Toutefois, pour en tirer les bénéfices, il y a un investissement à faire, en temps et en argent. Le fait de devoir s’endetter pour étudier n’est pas une mauvaise chose en soit. Investir (ou s’endetter de) 14 000 $ pour gagner un million de dollars reste une excellente affaire.

Pour l’accès à une éducation de qualité

Le véritable danger que courent actuellement les universités québécoises n’est pas l’accessibilité, mais plutôt de voir se dégrader la qualité de l’enseignement. C’est une tendance pernicieuse, car moins visible. En Allemagne, la plupart des États (Länder) offrent l’université gratuite, mais aucune université allemande ne figure parmi les meilleures institutions au monde. Une éducation médiocre, ça ne coûte pas cher, mais est-ce vraiment ce qu’on souhaite à nos jeunes?

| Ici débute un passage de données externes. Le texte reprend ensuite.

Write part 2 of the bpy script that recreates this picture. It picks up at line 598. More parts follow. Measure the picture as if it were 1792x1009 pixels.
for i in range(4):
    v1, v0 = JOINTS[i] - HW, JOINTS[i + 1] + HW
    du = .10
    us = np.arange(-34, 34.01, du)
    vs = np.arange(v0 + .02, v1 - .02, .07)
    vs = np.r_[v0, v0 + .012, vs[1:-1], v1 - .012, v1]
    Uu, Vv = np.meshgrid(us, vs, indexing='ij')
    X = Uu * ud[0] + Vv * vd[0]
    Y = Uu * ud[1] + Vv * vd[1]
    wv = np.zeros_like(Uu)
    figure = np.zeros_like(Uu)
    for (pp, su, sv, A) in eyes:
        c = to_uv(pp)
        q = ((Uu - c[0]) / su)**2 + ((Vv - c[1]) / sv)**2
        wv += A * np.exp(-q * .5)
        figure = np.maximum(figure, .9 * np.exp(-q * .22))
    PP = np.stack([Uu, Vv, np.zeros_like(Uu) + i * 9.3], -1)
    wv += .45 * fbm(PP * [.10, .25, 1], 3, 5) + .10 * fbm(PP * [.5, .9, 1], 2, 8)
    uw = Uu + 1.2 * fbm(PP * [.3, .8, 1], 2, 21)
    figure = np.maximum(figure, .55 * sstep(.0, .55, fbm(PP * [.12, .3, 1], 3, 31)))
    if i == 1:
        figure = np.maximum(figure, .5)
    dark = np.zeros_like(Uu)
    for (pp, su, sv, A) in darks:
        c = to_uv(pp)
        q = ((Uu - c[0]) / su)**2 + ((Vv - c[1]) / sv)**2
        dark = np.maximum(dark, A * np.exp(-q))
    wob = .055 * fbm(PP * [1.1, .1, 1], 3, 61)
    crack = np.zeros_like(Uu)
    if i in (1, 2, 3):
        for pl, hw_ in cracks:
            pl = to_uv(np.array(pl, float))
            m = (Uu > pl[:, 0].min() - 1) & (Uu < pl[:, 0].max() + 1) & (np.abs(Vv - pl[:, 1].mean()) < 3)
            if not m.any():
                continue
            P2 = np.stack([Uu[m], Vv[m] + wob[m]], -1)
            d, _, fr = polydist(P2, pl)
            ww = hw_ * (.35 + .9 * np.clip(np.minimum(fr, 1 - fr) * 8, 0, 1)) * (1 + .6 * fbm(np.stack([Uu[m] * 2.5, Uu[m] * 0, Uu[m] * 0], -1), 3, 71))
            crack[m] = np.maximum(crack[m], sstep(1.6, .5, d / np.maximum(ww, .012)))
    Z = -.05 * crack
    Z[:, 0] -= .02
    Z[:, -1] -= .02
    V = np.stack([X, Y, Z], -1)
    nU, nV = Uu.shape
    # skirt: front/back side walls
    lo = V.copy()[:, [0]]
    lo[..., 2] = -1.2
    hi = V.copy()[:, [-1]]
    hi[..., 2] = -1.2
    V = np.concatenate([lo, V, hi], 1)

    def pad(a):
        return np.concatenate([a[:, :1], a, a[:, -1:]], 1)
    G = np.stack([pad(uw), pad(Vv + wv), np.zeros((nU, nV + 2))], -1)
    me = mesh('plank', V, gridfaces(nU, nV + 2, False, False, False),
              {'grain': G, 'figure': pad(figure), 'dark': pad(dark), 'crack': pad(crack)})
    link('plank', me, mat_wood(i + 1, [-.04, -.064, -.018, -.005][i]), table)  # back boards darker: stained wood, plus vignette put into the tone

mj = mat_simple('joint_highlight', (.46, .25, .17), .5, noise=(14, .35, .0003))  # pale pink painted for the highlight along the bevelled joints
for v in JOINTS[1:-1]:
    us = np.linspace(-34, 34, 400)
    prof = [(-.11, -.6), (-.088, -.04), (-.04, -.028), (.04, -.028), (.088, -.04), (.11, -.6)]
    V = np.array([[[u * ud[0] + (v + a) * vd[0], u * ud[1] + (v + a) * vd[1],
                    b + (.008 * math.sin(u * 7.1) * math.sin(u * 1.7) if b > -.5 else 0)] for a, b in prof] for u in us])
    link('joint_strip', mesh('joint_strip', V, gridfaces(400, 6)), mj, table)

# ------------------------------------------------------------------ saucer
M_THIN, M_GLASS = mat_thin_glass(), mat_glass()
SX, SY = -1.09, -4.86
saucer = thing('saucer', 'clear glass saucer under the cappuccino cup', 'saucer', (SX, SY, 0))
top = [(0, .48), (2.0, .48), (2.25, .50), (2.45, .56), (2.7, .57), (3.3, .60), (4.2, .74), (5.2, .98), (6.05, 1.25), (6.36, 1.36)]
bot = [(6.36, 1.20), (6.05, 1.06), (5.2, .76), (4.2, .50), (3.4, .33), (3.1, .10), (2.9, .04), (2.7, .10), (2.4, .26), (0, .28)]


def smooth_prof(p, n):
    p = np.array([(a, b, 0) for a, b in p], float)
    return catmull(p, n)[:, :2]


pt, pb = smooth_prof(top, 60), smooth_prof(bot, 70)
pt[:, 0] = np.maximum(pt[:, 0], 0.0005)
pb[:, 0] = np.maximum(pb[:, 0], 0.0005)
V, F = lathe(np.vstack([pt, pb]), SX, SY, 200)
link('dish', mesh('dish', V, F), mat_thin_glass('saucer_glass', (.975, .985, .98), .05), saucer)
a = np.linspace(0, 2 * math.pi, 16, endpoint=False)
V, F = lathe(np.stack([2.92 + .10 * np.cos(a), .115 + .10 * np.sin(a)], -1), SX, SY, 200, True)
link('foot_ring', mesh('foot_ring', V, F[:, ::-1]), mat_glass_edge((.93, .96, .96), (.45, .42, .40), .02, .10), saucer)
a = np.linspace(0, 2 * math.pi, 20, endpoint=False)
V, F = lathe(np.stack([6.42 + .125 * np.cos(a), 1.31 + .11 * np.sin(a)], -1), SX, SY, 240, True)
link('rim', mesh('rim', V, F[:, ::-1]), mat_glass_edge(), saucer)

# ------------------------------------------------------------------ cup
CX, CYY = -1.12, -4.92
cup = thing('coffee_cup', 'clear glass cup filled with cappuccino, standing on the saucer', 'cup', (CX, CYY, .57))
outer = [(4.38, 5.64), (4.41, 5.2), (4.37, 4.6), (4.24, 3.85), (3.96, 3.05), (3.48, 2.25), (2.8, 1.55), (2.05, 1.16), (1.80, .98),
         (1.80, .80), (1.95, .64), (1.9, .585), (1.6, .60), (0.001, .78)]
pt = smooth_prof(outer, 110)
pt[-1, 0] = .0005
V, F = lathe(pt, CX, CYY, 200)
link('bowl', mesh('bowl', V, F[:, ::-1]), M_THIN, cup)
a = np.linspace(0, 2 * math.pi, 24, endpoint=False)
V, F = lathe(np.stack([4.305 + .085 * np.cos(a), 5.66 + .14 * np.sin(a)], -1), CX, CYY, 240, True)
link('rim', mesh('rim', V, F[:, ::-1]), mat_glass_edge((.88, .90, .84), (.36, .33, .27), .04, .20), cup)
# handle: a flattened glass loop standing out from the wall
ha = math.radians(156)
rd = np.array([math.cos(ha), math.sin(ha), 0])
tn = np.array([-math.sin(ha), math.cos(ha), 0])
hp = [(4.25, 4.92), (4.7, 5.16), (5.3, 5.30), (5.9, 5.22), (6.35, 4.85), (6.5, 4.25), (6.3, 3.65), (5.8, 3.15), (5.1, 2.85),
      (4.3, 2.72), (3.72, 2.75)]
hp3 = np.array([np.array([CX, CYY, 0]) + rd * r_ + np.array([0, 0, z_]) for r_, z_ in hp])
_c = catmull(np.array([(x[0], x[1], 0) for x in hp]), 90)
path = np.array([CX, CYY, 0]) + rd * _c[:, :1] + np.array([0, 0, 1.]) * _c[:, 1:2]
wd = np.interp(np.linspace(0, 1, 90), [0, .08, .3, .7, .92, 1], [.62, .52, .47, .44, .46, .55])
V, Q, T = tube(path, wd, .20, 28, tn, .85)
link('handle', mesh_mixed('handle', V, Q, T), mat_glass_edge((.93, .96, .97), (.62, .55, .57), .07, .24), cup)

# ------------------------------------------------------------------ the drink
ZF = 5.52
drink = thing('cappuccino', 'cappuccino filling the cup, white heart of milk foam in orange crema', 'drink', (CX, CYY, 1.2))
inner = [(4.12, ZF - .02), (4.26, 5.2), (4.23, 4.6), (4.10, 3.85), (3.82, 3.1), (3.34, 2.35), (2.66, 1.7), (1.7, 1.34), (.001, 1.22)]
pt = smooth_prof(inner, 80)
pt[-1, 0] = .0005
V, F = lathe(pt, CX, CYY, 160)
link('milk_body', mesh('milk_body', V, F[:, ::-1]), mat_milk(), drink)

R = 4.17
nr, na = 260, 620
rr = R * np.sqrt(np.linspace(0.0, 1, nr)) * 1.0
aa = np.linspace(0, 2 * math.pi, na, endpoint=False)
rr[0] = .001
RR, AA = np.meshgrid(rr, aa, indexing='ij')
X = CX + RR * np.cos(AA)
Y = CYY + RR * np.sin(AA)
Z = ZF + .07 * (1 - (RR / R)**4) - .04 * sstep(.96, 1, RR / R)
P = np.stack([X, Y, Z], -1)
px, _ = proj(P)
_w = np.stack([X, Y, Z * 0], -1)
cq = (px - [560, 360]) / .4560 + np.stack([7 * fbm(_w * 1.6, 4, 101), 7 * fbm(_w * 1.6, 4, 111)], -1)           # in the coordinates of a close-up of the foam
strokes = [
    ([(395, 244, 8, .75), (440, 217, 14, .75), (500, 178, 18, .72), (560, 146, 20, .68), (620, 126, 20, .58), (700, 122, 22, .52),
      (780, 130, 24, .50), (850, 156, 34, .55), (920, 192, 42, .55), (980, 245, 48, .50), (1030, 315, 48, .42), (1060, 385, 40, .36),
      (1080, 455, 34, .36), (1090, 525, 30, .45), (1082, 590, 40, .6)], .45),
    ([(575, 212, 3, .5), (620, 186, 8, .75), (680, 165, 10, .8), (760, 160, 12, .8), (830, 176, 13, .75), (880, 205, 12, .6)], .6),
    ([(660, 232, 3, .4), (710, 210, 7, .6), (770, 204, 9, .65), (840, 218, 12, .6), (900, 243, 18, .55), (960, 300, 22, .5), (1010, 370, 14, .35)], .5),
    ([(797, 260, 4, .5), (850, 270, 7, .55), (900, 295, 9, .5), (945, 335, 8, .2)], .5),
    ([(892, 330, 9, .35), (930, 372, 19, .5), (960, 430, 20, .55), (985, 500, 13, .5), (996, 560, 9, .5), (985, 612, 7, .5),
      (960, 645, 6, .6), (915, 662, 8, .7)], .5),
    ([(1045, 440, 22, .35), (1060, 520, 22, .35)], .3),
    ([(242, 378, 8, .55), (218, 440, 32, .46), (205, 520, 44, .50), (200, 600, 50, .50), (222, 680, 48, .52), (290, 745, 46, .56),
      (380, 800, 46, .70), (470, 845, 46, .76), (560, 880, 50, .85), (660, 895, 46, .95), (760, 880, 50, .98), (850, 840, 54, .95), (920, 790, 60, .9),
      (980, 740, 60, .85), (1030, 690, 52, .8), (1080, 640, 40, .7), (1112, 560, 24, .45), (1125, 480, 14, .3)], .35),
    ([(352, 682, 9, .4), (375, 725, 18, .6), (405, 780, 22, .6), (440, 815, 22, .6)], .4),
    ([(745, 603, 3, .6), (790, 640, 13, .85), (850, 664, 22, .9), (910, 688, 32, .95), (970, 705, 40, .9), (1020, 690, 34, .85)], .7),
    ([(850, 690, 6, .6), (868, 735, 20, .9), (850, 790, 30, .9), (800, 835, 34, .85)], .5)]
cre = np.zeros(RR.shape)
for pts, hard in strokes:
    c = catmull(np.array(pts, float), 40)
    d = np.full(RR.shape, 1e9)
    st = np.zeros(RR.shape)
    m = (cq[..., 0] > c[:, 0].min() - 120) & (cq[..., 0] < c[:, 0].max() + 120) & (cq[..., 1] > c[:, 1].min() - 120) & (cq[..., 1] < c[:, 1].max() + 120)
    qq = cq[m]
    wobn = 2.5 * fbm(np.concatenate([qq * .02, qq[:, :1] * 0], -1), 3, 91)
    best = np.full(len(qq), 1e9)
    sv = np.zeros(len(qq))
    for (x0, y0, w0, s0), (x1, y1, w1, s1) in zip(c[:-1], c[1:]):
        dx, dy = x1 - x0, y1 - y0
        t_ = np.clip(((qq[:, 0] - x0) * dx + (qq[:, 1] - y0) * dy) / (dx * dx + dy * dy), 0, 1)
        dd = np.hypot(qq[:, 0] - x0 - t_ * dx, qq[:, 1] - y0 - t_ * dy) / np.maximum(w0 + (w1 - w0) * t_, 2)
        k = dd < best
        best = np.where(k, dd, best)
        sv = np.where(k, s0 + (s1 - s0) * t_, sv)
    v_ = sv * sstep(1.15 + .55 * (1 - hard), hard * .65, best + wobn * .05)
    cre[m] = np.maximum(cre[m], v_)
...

Quand les diplômés québécois ne pourront plus rivaliser avec ceux d’ailleurs en Amérique du Nord, l’accès à une formation universitaire de qualité n’existera plus au Québec!

On devrait transmettre ce message aux étudiants contestataires : au lieu d’envahir les rues pour une éducation de second rang, avec pancartes et slogans, manifestez pour la qualité de votre éducation, pour que le diplôme que vous obtiendrez au bout de plusieurs années d’efforts, tant intellectuels que financiers, soit reconnu comme un gage de qualité.

Youri Chassin et Germain Belzile, respectivement économiste et directeur de la recherche à l’Institut économique de Montréal.